新参者で好きになった東野圭吾作品
私にとって、加賀恭一郎は東野圭吾作品を読むきっかけをもらった作品だった。
ドラマを見て、映画を見て、そして・・・
この本も加賀恭一郎シリーズではかなりの大作だけど、それを2時間に詰め込み、漏らさず楽しめる作品になっていた。
親の愛と子の親を思う気持ち
「祈りの幕が下りる時」は最初は人間関係が複雑に交錯する。
伊藤蘭演じる加賀恭一郎の母親が物語の最初に出てくる。
これまで謎になっていた母親。
その母親のこと、そして山崎努演じる父隆正のこと。
厳格な父の死に目に頑なに向き合おうとしない加賀の根本的な部分が明かされる。
日曜劇場で新参者が初登場したのは2010年だったんだ。
向井理なんてあの頃、まだ無名に近い存在だったなぁ。
まぁ映画には出てこないのだけど。
従兄弟役の溝端淳平もまだまだ線の細い役者って感じだったけど、今回は最初は松宮の推理で物語を引っ張る形になる。
腐乱死体の発見から物語は始まる。
そこまで見せるかってところまで見せる。
松宮は近くの橋であがった身元不明の焼死体との関連を提唱する。
しかしDNA鑑定の結果は同一人物ではなかった。
加賀にそのことを伝えると、加賀は「俺だったらDNA鑑定するものから疑う」と言う。
DNA鑑定は部屋にあったタオルや歯ブラシから採取して行うらしい。
しかし、それすらも偽造されていると言うことだ。
そして、腐乱死体のあった部屋の住人と焼死体が同一人物であるということが判明する。
それでも繋がりが見つからない。
腐乱死体となった女性、押谷 道子の身の回りからキムラ緑子の朝居厚子という女性が浮上する。
しかし、厚子は自分のことを何も語らない老人ホームに保護された人間であった。
道子はその女性が「朝居厚子」ではないかと声をかける。
朝居厚子は中学時代の同級生の母親だった。

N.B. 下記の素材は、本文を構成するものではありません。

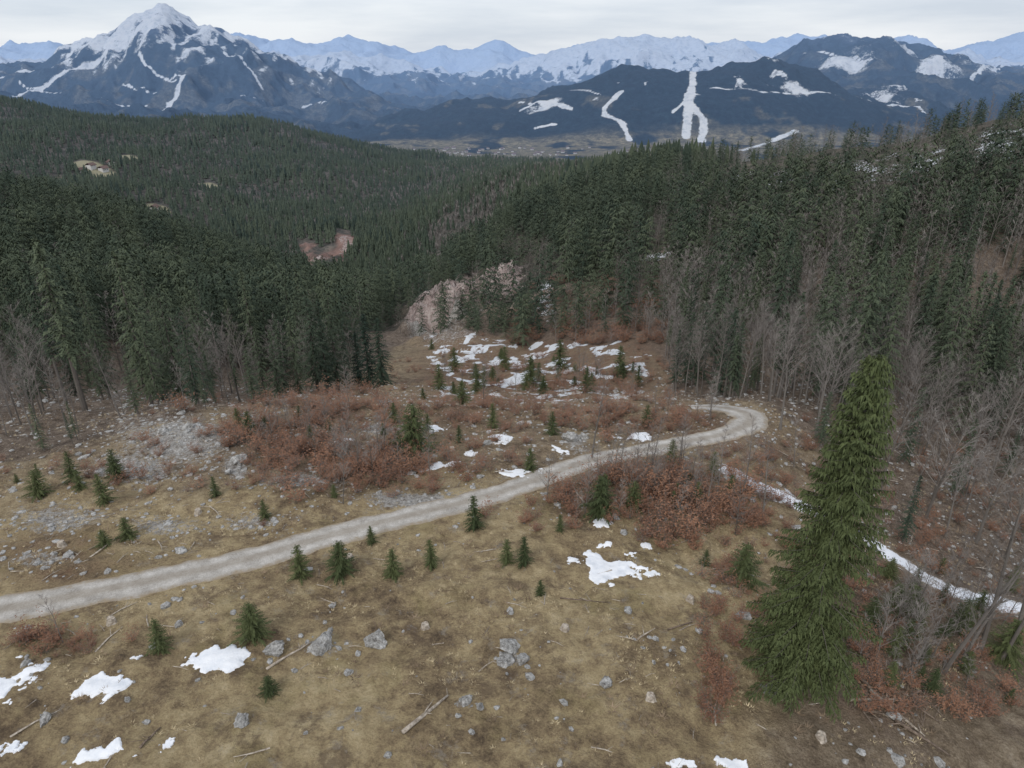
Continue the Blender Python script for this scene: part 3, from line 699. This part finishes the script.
# ------------------------------------------------------------------ saplings
SP = [(301, 578, 546, 1, 'dark small spruce below the road, leftmost of the three in a row'), (341, 577, 542, 3, 'bushy small spruce below the road, middle of the three in a row'), (394, 577, 549, 1, 'small spruce below the road, rightmost of the three in a row'),
      (475, 528, 496, 0, 'slim pointed small spruce just below the middle of the road'), (372, 543, 526, 1, 'tiny spruce on the lower road verge above the row of three'), (432, 566, 540, 0, 'thin yellowish small spruce between the row of three and the middle of the road'),
      (507, 563, 540, 1, 'left one of two small spruces side by side below the road'), (524, 566, 537, 0, 'right one of two small spruces side by side below the road'), (161, 650, 620, 1, 'small spruce below the road near the left snow patches'),
      (254, 640, 604, 3, 'broad green spruce bush above the largest foreground snow patch'), (216, 497, 477, 0, 'small spruce on the stony ground left of the rust brown shrubs'), (265, 517, 500, 1, 'little spruce above the road left of the rust brown shrubs'),
      (415, 450, 404, 3, 'large young spruce in the middle of the clearing above the road'), (105, 501, 474, 1, 'young spruce above the road, nearest the left road stretch'), (74, 484, 452, 0, 'tallest young spruce of the group at the left clearing edge'),
      (40, 496, 470, 3, 'leftmost young spruce at the left clearing edge'), (118, 478, 450, 1, 'thin young spruce beside the bare woods at left'), (128, 536, 518, 3, 'low green bush on stony ground above the left road'),
      (105, 545, 530, 3, 'low dark bush beside the pale gravel patch at left'), (540, 593, 580, 1, 'tiny spruce in the straw grass left of the central snow patch'), (600, 515, 476, 3, 'broad dark young spruce among the shrubs below the road'),
      (670, 470, 440, 0, 'young spruce between the road bend and the shrubs'), (552, 436, 412, 1, 'young spruce above the road near the rocks'), (493, 428, 404, 0, 'young spruce at the foot of the snowy slope'),
      (742, 584, 545, 3, 'young spruce left of the tall spruce crown'), (335, 500, 484, 1, 'tiny spruce in the rust brown shrubs above the road'), (1002, 660, 620, 3, 'green young spruce at the lower right edge'), (905, 618, 585, 3, 'young spruce on the bank right of the tall spruce'),
      (240, 430, 408, 0, 'small spruce near the left forest edge'), (560, 535, 515, 0, 'thin spruce sapling at the left of the shrubs below the road'), (646, 425, 405, 1, 'young spruce left of the road bend'), (705, 563, 550, 1, 'little spruce in the grass left of the tall spruce'),
      (270, 692, 676, 3, 'low brownish green bush below the largest snow patch'), (530, 470, 448, 1, 'small spruce on the upper road verge beside a snow patch'), (440, 392, 364, 0, 'small spruce at the left of the snowy slope'), (478, 395, 370, 1, 'small spruce in the lower snowy slope'), (585, 398, 368, 0, 'slim spruce at the right of the snowy slope'), (530, 385, 356, 1, 'slim spruce in the middle of the snowy slope'),
      (505, 372, 346, 0, 'dark spruce high on the snowy slope'), (560, 366, 340, 1, 'spruce at the upper edge of the snowy slope'), (620, 376, 346, 0, 'spruce at the upper right of the snowy slope'), (455, 372, 348, 1, 'spruce at the upper left of the snowy slope')]
for a, b, t, j, lab in SP:
    X, D, hh = top_h(a, b, t); put('young_spruce', SAPM[j], ('trunk', 'crown'), X, D, hh/2.6, 1.0 if j != 3 else 1.2, lab, 'young spruce', tilt=.04)
for a, b, rx, ry, n_, lab in [(540, 380, 110, 26, 26, 'scattered on the snowy slope'), (650, 480, 90, 34, 16, 'among the shrubs below the road bend'), (340, 440, 110, 30, 10, 'among the shrubs above the road'), (930, 620, 80, 60, 34, 'on the bank right of the tall spruce'), (60, 470, 70, 16, 4, 'near the left clearing edge')]:
    for _ in range(n_):
        q = hit(a+random.gauss(0, .6)*rx, b+random.gauss(0, .6)*ry)
        if float(polydist(np.array([q[0]]), np.array([q[1]]), ROAD)[0]) > 3 and float(polydist(np.array([q[0]]), np.array([q[1]]), TRACK)[0]) > 2 and (q[0]-hx)**2+(q[1]-hd)**2 > 20: put('young_spruce', SAPM[random.randrange(4)], ('trunk', 'crown'), q[0], q[1], random.uniform(.35, 1.1)*(1.5 if b < 400 else 1), 1.1, 'young dark spruce '+lab, 'young spruce', 'young spruces '+lab, tilt=.05)
# ------------------------------------------------------------------ rust shrubs and bare saplings
SH = [(290, 440, 80, 28, 34, 1.05), (370, 465, 90, 30, 42, 1.0), (640, 482, 95, 32, 48, 1.05), (700, 510, 65, 30, 26, 1.1), (690, 428, 50, 8, 10, .8), (600, 388, 65, 20, 26, 1.1), (520, 372, 110, 24, 40, .9), (330, 405, 80, 12, 18, 1.2), (470, 412, 80, 14, 18, .9), (610, 415, 80, 12, 20, .9), (45, 642, 40, 8, 6, .6), (110, 470, 60, 20, 10, .6)]
SL = ['left of centre above the road', 'in the middle above the road', 'right of centre below the road', 'left of the tall spruce', 'beside the road bend', 'right of the snowy slope', 'on the snowy slope', 'along the left forest edge', 'at the foot of the snowy slope', 'between the snowy slope and the road', 'on the verge at the far left of the road', 'on the stony ground at left']
def offroad(q): return float(polydist(np.array([q[0]]), np.array([q[1]]), ROAD)[0]) > 2.9
EXTRA = []
for (a, b, rx, ry, n_, sc), lab in zip(SH, SL):
    for _ in range(n_):
        q = hit(a+random.gauss(0, .5)*rx, b+random.gauss(0, .5)*ry)
        if not offroad(q): continue
        put('rust_shrub', SHR[random.randrange(4)], ('stems', 'leaves'), q[0], q[1], sc*random.uniform(.5, 1.25), random.uniform(.9, 1.3), 'rust brown leafy shrub '+lab, 'shrub', 'rust brown shrubs '+lab)
    for _ in range(int(n_*3.5)):
        q = hit(a+random.gauss(0, .85)*rx, b+random.gauss(0, .75)*ry)
        if offroad(q): EXTRA.append((q[0], q[1], sc*random.uniform(.25, .78)))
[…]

同級生の娘こそ松嶋菜々子演じる朝居博美だった。
道子は母親のことを聞くという名目で博美に会いに博美の初日舞台を見に行く。
嫌だなぁ〜こんな同級生。
博美の過去はかなり悲惨であった。
厚子が実印を持って父親と自分を捨てていた。そのことで博美は転校し、父親は自殺したことになっていた。
加賀も捜査に加わったことでこの事件に自分が深く関わっていることを意識する。
加賀の母親は既に亡くなっていた。その時に荷物の引取の連絡を受けていた。
そこにあったカレンダー。
それは最初の腐乱死体の部屋にあったカレンダーに書いてあった日本橋界隈の橋の名前がかかれていたもので、書いた人物が同一人物であった。
繋がる人間関係。
博美と加賀は数年前に仕事で対面していた。その写真を松宮が見つけ加賀に博美のことを聞きに行く。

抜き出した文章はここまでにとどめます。